=== Exercise aim ===
Return all of the lines below exactly as they are.

=== Collected material ===
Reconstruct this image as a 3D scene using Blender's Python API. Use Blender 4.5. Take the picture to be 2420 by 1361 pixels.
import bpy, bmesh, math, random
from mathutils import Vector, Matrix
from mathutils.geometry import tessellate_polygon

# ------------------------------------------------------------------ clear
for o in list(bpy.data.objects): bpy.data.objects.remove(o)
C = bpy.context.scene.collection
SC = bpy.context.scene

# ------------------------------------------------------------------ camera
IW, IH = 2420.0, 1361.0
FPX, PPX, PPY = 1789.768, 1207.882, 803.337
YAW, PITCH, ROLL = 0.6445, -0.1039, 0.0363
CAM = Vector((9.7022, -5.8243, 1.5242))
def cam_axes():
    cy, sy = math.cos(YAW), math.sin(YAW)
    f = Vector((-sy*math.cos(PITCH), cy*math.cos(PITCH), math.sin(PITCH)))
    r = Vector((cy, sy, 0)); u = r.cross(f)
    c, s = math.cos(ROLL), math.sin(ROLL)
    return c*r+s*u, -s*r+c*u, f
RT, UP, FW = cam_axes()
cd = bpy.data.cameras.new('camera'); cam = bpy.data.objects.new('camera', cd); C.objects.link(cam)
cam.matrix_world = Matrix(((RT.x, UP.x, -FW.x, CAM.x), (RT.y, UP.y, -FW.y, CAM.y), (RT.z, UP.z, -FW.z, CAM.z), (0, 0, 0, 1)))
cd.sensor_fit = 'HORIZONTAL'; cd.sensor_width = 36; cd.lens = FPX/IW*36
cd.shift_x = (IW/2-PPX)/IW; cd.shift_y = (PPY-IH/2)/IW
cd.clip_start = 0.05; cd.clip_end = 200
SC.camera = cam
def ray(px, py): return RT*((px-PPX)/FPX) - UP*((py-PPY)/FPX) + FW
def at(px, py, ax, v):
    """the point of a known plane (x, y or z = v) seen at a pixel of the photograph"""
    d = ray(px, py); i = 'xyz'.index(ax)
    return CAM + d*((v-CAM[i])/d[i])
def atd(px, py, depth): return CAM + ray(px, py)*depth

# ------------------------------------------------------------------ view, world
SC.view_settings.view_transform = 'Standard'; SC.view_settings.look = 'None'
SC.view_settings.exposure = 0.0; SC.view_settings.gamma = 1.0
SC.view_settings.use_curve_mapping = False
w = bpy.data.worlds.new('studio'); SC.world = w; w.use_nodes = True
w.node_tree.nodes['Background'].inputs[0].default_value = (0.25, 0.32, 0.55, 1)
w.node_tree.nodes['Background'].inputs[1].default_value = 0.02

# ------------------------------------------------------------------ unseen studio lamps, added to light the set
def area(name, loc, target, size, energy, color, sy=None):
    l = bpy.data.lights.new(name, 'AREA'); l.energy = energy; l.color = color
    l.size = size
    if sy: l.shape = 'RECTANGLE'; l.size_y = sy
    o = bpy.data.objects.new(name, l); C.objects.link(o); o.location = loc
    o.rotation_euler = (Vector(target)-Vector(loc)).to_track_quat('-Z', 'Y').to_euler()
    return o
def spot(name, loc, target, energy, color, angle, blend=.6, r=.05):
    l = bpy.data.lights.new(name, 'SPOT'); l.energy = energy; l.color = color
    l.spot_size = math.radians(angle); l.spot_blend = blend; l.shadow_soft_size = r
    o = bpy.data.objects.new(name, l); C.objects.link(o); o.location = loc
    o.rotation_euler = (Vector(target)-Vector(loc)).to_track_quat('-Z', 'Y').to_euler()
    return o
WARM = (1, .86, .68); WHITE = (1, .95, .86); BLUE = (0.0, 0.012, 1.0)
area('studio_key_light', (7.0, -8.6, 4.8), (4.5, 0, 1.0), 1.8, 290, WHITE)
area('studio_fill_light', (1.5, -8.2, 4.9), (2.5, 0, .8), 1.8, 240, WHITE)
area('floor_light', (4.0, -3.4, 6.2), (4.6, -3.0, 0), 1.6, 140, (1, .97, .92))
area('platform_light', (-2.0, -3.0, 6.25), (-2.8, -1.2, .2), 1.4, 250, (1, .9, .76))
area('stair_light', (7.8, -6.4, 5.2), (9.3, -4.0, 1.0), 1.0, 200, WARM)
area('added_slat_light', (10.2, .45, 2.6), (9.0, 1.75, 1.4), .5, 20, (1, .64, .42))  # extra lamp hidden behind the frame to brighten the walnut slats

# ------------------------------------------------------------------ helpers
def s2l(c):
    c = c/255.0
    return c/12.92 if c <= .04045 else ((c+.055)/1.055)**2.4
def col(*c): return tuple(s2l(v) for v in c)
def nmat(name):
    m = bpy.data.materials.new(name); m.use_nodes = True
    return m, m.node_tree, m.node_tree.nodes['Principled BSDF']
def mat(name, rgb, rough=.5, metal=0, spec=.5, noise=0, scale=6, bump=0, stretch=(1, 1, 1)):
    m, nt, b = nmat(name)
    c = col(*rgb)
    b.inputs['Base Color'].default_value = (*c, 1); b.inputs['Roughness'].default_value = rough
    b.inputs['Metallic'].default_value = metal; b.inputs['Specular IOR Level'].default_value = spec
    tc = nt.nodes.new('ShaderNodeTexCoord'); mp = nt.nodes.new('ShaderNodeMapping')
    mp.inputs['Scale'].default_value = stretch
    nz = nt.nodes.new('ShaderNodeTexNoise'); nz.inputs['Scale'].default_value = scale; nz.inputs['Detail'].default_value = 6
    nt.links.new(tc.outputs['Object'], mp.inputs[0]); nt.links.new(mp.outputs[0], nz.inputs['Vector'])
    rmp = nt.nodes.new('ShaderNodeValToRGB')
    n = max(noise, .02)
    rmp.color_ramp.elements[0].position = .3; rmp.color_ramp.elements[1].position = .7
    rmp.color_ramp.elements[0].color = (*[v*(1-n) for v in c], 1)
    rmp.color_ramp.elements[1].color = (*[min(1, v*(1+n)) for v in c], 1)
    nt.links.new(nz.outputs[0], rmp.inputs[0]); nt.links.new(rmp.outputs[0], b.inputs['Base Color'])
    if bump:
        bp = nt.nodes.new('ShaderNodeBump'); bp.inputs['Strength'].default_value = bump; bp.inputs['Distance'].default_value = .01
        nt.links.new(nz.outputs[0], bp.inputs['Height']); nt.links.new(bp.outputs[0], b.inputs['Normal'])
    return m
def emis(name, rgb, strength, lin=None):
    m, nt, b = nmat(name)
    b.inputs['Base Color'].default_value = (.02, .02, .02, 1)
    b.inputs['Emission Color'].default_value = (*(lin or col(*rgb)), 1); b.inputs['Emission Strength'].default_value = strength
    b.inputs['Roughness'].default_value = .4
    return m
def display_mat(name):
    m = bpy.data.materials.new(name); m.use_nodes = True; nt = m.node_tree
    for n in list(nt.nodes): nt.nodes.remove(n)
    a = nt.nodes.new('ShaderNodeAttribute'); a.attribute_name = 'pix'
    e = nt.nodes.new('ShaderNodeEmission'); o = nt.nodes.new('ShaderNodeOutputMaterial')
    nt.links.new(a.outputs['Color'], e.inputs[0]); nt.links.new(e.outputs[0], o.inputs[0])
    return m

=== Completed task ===
Reconstruct this image as a 3D scene using Blender's Python API. Use Blender 4.5. Take the picture to be 2420 by 1361 pixels.
import bpy, bmesh, math, random
from mathutils import Vector, Matrix
from mathutils.geometry import tessellate_polygon

# ------------------------------------------------------------------ clear
for o in list(bpy.data.objects): bpy.data.objects.remove(o)
C = bpy.context.scene.collection
SC = bpy.context.scene

# ------------------------------------------------------------------ camera
IW, IH = 2420.0, 1361.0
FPX, PPX, PPY = 1789.768, 1207.882, 803.337
YAW, PITCH, ROLL = 0.6445, -0.1039, 0.0363
CAM = Vector((9.7022, -5.8243, 1.5242))
def cam_axes():
    cy, sy = math.cos(YAW), math.sin(YAW)
    f = Vector((-sy*math.cos(PITCH), cy*math.cos(PITCH), math.sin(PITCH)))
    r = Vector((cy, sy, 0)); u = r.cross(f)
    c, s = math.cos(ROLL), math.sin(ROLL)
    return c*r+s*u, -s*r+c*u, f
RT, UP, FW = cam_axes()
cd = bpy.data.cameras.new('camera'); cam = bpy.data.objects.new('camera', cd); C.objects.link(cam)
cam.matrix_world = Matrix(((RT.x, UP.x, -FW.x, CAM.x), (RT.y, UP.y, -FW.y, CAM.y), (RT.z, UP.z, -FW.z, CAM.z), (0, 0, 0, 1)))
cd.sensor_fit = 'HORIZONTAL'; cd.sensor_width = 36; cd.lens = FPX/IW*36
cd.shift_x = (IW/2-PPX)/IW; cd.shift_y = (PPY-IH/2)/IW
cd.clip_start = 0.05; cd.clip_end = 200
SC.camera = cam
def ray(px, py): return RT*((px-PPX)/FPX) - UP*((py-PPY)/FPX) + FW
def at(px, py, ax, v):
    """the point of a known plane (x, y or z = v) seen at a pixel of the photograph"""
    d = ray(px, py); i = 'xyz'.index(ax)
    return CAM + d*((v-CAM[i])/d[i])
def atd(px, py, depth): return CAM + ray(px, py)*depth

# ------------------------------------------------------------------ view, world
SC.view_settings.view_transform = 'Standard'; SC.view_settings.look = 'None'
SC.view_settings.exposure = 0.0; SC.view_settings.gamma = 1.0
SC.view_settings.use_curve_mapping = False
w = bpy.data.worlds.new('studio'); SC.world = w; w.use_nodes = True
w.node_tree.nodes['Background'].inputs[0].default_value = (0.25, 0.32, 0.55, 1)
w.node_tree.nodes['Background'].inputs[1].default_value = 0.02

# ------------------------------------------------------------------ unseen studio lamps, added to light the set
def area(name, loc, target, size, energy, color, sy=None):
    l = bpy.data.lights.new(name, 'AREA'); l.energy = energy; l.color = color
    l.size = size
    if sy: l.shape = 'RECTANGLE'; l.size_y = sy
    o = bpy.data.objects.new(name, l); C.objects.link(o); o.location = loc
    o.rotation_euler = (Vector(target)-Vector(loc)).to_track_quat('-Z', 'Y').to_euler()
    return o
def spot(name, loc, target, energy, color, angle, blend=.6, r=.05):
    l = bpy.data.lights.new(name, 'SPOT'); l.energy = energy; l.color = color
    l.spot_size = math.radians(angle); l.spot_blend = blend; l.shadow_soft_size = r
    o = bpy.data.objects.new(name, l); C.objects.link(o); o.location = loc
    o.rotation_euler = (Vector(target)-Vector(loc)).to_track_quat('-Z', 'Y').to_euler()
    return o
WARM = (1, .86, .68); WHITE = (1, .95, .86); BLUE = (0.0, 0.012, 1.0)
area('studio_key_light', (7.0, -8.6, 4.8), (4.5, 0, 1.0), 1.8, 290, WHITE)
area('studio_fill_light', (1.5, -8.2, 4.9), (2.5, 0, .8), 1.8, 240, WHITE)
area('floor_light', (4.0, -3.4, 6.2), (4.6, -3.0, 0), 1.6, 140, (1, .97, .92))
area('platform_light', (-2.0, -3.0, 6.25), (-2.8, -1.2, .2), 1.4, 250, (1, .9, .76))
area('stair_light', (7.8, -6.4, 5.2), (9.3, -4.0, 1.0), 1.0, 200, WARM)
area('added_slat_light', (10.2, .45, 2.6), (9.0, 1.75, 1.4), .5, 20, (1, .64, .42))  # extra lamp hidden behind the frame to brighten the walnut slats

# ------------------------------------------------------------------ helpers
def s2l(c):
    c = c/255.0
    return c/12.92 if c <= .04045 else ((c+.055)/1.055)**2.4
def col(*c): return tuple(s2l(v) for v in c)
def nmat(name):
    m = bpy.data.materials.new(name); m.use_nodes = True
    return m, m.node_tree, m.node_tree.nodes['Principled BSDF']
def mat(name, rgb, rough=.5, metal=0, spec=.5, noise=0, scale=6, bump=0, stretch=(1, 1, 1)):
    m, nt, b = nmat(name)
    c = col(*rgb)
    b.inputs['Base Color'].default_value = (*c, 1); b.inputs['Roughness'].default_value = rough
    b.inputs['Metallic'].default_value = metal; b.inputs['Specular IOR Level'].default_value = spec
    tc = nt.nodes.new('ShaderNodeTexCoord'); mp = nt.nodes.new('ShaderNodeMapping')
    mp.inputs['Scale'].default_value = stretch
    nz = nt.nodes.new('ShaderNodeTexNoise'); nz.inputs['Scale'].default_value = scale; nz.inputs['Detail'].default_value = 6
    nt.links.new(tc.outputs['Object'], mp.inputs[0]); nt.links.new(mp.outputs[0], nz.inputs['Vector'])
    rmp = nt.nodes.new('ShaderNodeValToRGB')
    n = max(noise, .02)
    rmp.color_ramp.elements[0].position = .3; rmp.color_ramp.elements[1].position = .7
    rmp.color_ramp.elements[0].color = (*[v*(1-n) for v in c], 1)
    rmp.color_ramp.elements[1].color = (*[min(1, v*(1+n)) for v in c], 1)
    nt.links.new(nz.outputs[0], rmp.inputs[0]); nt.links.new(rmp.outputs[0], b.inputs['Base Color'])
    if bump:
        bp = nt.nodes.new('ShaderNodeBump'); bp.inputs['Strength'].default_value = bump; bp.inputs['Distance'].default_value = .01
        nt.links.new(nz.outputs[0], bp.inputs['Height']); nt.links.new(bp.outputs[0], b.inputs['Normal'])
    return m
def emis(name, rgb, strength, lin=None):
    m, nt, b = nmat(name)
    b.inputs['Base Color'].default_value = (.02, .02, .02, 1)
    b.inputs['Emission Color'].default_value = (*(lin or col(*rgb)), 1); b.inputs['Emission Strength'].default_value = strength
    b.inputs['Roughness'].default_value = .4
    return m
def display_mat(name):
    m = bpy.data.materials.new(name); m.use_nodes = True; nt = m.node_tree
    for n in list(nt.nodes): nt.nodes.remove(n)
    a = nt.nodes.new('ShaderNodeAttribute'); a.attribute_name = 'pix'
    e = nt.nodes.new('ShaderNodeEmission'); o = nt.nodes.new('ShaderNodeOutputMaterial')
    nt.links.new(a.outputs['Color'], e.inputs[0]); nt.links.new(e.outputs[0], o.inputs[0])
    return m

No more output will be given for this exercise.